Players need to fight for this stuff. They’ve done so in baseball, where the union has been adamant about making sure that mandatory days off for the players are built into the schedule. For example, you cannot make up a rainout on a date that causes the players to have to play more than 20 days in a row. The superstar players who call the shots in the players union in the NBA seemed to have been far more concerned about figuring out how to get themselves paid more than they were about the fact that the schedule is appalling in the most recent contract negotiations. Even so, word is the league is looking to lengthen the season 7-10 days, as it would lessen the fixture congestion and cut down on the dreaded back-to-back games, the success rate during which is greatly minimized.

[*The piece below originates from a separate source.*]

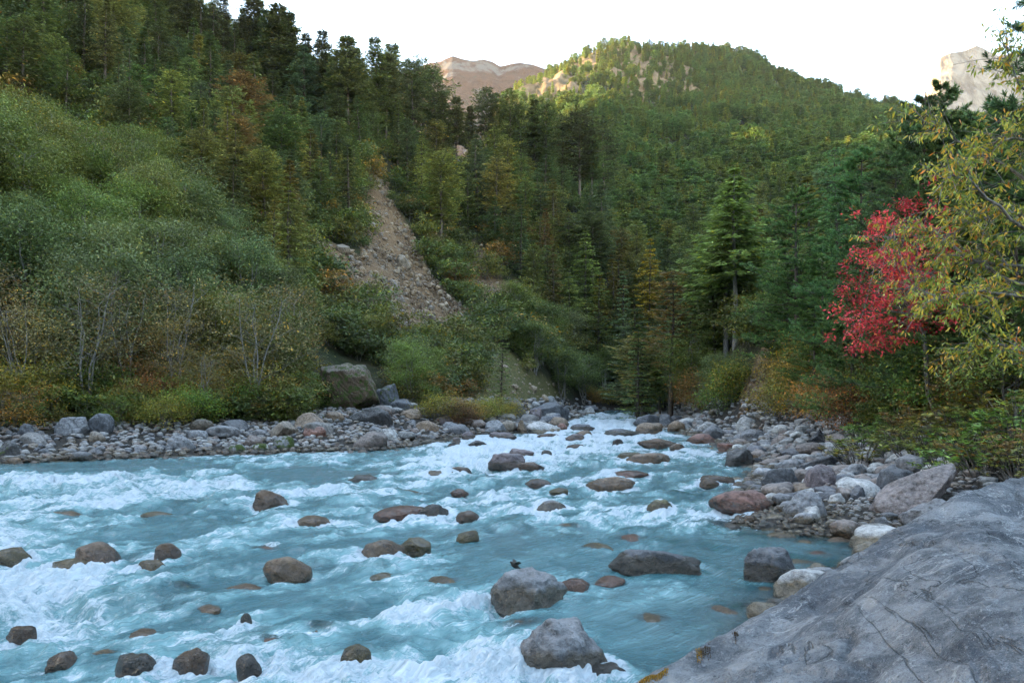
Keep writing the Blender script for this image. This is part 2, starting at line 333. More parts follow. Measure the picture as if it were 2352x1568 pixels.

I mean, hell, I want as few of those as possible if I’m an owner, since those games tend heavily to result in loses, and I hate losing under any circumstance. I would rather you just get rid of the NBA, NHL, and NFL preseasons entirely, since the players don’t want to be there, the fans don’t want to be there, and no one wants to be there. (I do understand it’s somewhat different in baseball, where the unique motions and mechanics of the game do require a certain amount of pre-season preparation for a long regular season.) Doing so would be a money loser for the owners, of course, as would shortening the seasons, since both of those mean losses in gate receipts, but it’s always seemed to me that better quality of play = higher demand for your product, which means you can actually charge more for it. Having spent all of $9 to go to an NBA game in January 2016 in New Orleans, I can tell you that the demand for the product isn’t anywhere near as great as the league owners would like to think.

The Warriors were fed up on Saturday. They’d hollered in the ear of Adam Silver about this 8-in-13 stretch the moment they saw the schedule this past summer. Word was that they were thinking about sitting everyone of use for the Spurs game even before Kevin Durant got hurt and Steph Curry forgot how to shoot. They were pissed off about the schedule, and deliberately tanking a showcase game might actually get someone’s attention in the league office about going back and reëvaluating the scheduling procedures. Good on them for doing it.

The Warriors clinched a playoff spot with 25 games to go and don’t really care about playoff seeding. Quite honestly, neither do the Spurs or the Cavs, which is why I suspect you’ll see even more DNP-RESTs popping up in their box scores between now and Apr. 15 and I have no problem with that, as all of those teams are playing the long game here. So much depends, come playoff time, on the health of your players. We’ve been shortchanged the past two seasons in the Golden State-Cleveland match-ups by the fact that one team has so clearly been so much healthier than the other. I want to see good basketball. No, I want to see great basketball. Given the costs involved – the money at stake, the costs to the consumers – having a great product doesn’t seem like that much to ask.